Nama Paludan pun dijumpai dalam laporan ini. Tercatat, politikus ini aktif dalam serangkaian aksi pembakaran Alquran atau buku-buku keislaman selama bulan suci Ramadhan silam (April 2022). Di Denmark, Paludan pernah dua kali dihukum dengan dakwaan ujaran kebencian. Yang mengejutkan, di Swedia dirinya justru diberi izin oleh polisi untuk mengadakan aksi-aksi anti-Muslim di beberapa kota. Dalam pelbagai kesempatan, secara terbuka ia membakar salinan Alquran dan berbicara tentang perlunya “mengusir” orang Islam.
Melalui pelbagai media, aksi-aksi pembakaran Alquran mendapatkan sorotan, tetapi yang sering kali menjadi fokus adalah persoalan “kebebasan mengutarakan pendapat” atau “menjaga wibawa hukum”, alih-alih aspek Islamofobia dari serangkaian perbuatan tersebut. Para politikus (yang ekstrem) pun berperan besar dalam menyulut nyala Islamofobia di Swedia. Retorika anti-Muslim acap kali disampaikan sebagian mereka, termasuk ketika seorang pemimpin Partai Kristen Demokratik (Christian Democratic Party) menyeru kepada polisi agar “menembak lebih banyak Islamis.”
Dalam undang-undang hukum Swedia, diskriminasi didefinisikan dalam Undang-Undang Tentang Diskriminasi Tahun 2008 dan itu diamandemen pada 2014. Beleid ini bertujuan mencegah diskriminasi dan mendorong adanya persamaan hak dan kesempatan yang sama bagi warga negara “terlepas dari jenis kelamin, identitas transgender, asal etnis, agama atau kepercayaan lainnya, disabilitas, orientasi seksual, ataupun usia.”
Sayangnya, aturan hukum ini hanya berkaitan dengan soal diskriminasi terhadap individu, bukan kelompok atau organisasi.
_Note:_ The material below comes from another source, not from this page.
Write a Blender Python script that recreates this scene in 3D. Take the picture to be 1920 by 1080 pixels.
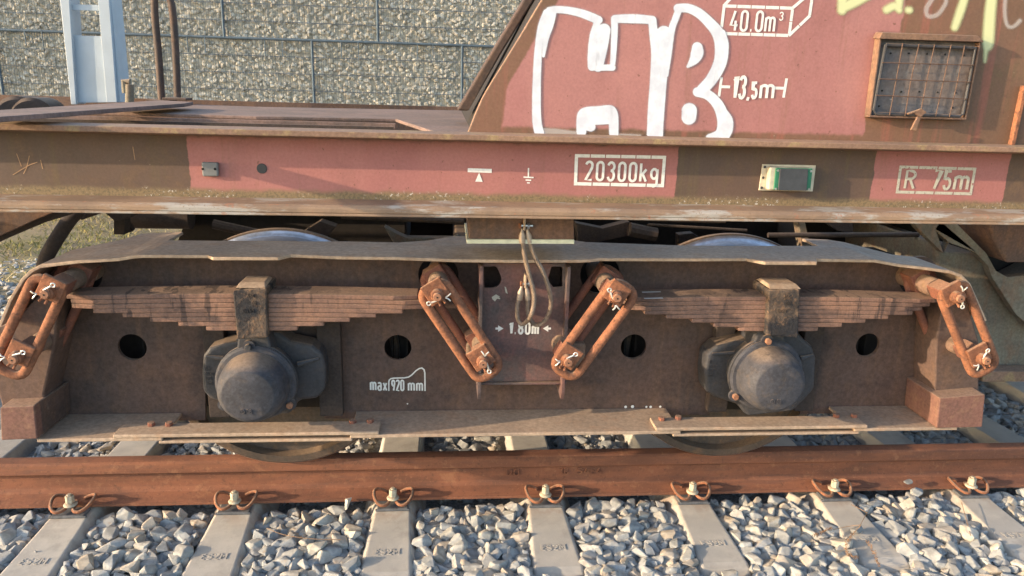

Karena itu, organisasi masyarakat sipil Muslim tidak dianggap sebagai pihak yang sah dalam kasus-kasus mengenai diskriminasi oleh individu atau pihak berwenang. Inilah yang membuat laporan statistik tentang Islamofobia terkesan melandai.
Laporan ini menyimpulkan, aturan perundang-undangan mengenai anti-diskriminasi di Swedia terbilang kuat dan bahkan disebut bertujuan melindungi kebebasan beragama individu. Namun, wacana Islamofobia dan sikap publik yang negatif terhadap Islam dan Muslim telah memasuki arus utama politik. Bahkan, tendensi yang sangat tidak toleran itu dinormalisasi di tengah masyarakat Swedia maupun kalangan pembuat kebijakan (policy makers).
Bandingkan dengan “semangat” membendung anti-Yahudi (anti-Semitism). Swedia semestinya menerapkan hal yang sama ketika mengatasi Islamofobia.